UKRAINE LEGAL UPDATE
14 September 2022
A new law provides for registration of rights to future immovable property, specifically to flats in apartment buildings. Until now the registration requirement has only concerned existing properties.
The law generally deals with the protection of investors acquiring properties yet to be built. Due to uncertainty about future properties and their owners’ identities, the practice has been marred by much abuse. Now building companies will have to obtain registrations of specific apartments in the name of specific investors before the apartments are built.
Ukrainian law generally follows the principle that rights and encumbrances in real estate arise upon registration in a special register of real rights. The procedure is meant, among other things, to ensure legal certainty and give notice of title or the other rights to interested parties.
Subject to registration are ownership and other real rights, such a easements, as well security rights, such as mortgages.
Real rights refer to all such rights in tangible property that have absolute effect, being valid against the whole world. The opposite category is relative or personal rights (such as contractual claims), good only against specific persons.

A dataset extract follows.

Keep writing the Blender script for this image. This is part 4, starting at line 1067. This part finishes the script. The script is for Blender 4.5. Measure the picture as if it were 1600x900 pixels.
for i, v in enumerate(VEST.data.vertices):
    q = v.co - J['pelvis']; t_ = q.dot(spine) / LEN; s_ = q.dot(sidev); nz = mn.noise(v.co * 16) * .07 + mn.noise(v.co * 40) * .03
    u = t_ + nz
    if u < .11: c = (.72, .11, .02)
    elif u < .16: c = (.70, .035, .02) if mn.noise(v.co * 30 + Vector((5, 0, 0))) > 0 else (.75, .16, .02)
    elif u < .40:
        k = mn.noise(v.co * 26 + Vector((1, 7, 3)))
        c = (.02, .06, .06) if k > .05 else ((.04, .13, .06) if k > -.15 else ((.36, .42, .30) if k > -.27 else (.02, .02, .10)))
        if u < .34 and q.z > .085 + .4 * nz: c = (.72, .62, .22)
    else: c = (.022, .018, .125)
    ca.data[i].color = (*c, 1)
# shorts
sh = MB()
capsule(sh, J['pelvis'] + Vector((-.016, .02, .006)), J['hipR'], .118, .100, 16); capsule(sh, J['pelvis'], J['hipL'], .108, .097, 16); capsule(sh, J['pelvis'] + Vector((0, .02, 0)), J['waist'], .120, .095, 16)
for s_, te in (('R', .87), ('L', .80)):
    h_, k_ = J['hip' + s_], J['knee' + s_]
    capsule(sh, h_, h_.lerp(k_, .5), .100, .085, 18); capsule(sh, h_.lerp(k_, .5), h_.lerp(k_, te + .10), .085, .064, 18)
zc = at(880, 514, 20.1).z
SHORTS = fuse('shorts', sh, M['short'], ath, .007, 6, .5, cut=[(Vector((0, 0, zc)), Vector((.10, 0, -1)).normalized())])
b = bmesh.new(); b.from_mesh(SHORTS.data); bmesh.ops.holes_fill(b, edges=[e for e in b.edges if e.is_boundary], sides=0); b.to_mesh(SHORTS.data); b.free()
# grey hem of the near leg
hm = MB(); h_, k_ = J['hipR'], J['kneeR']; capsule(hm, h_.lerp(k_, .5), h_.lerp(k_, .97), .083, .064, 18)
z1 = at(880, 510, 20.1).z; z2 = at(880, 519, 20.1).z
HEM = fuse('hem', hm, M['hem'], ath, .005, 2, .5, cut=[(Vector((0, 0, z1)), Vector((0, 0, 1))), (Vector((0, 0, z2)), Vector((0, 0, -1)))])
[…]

Registration also applies to encumbrances. These include third party rights and other charges over properties, arising from contract or otherwise.
Immovable property includes land and structures firmly attached to it, such as buildings or their individual units (e.g., apartments).
In practical terms, the principle of registration means that in order to acquire title to real estate, it is not enough for the parties to enter into a respective sale or other contract. The ownership or other rights arising under the contract must further be registered.
Exceptions include properties acquired before 2004 (when the current registration system was introduced), provided such properties were registered under the then applicable law or no registration was required.
Prior to 2010 the rule was that real rights could arise apart from registration, but registered rights had priority over unregistered ones. So, under the old system, where two persons bought the same property, the party who got the registration first was able to assert title.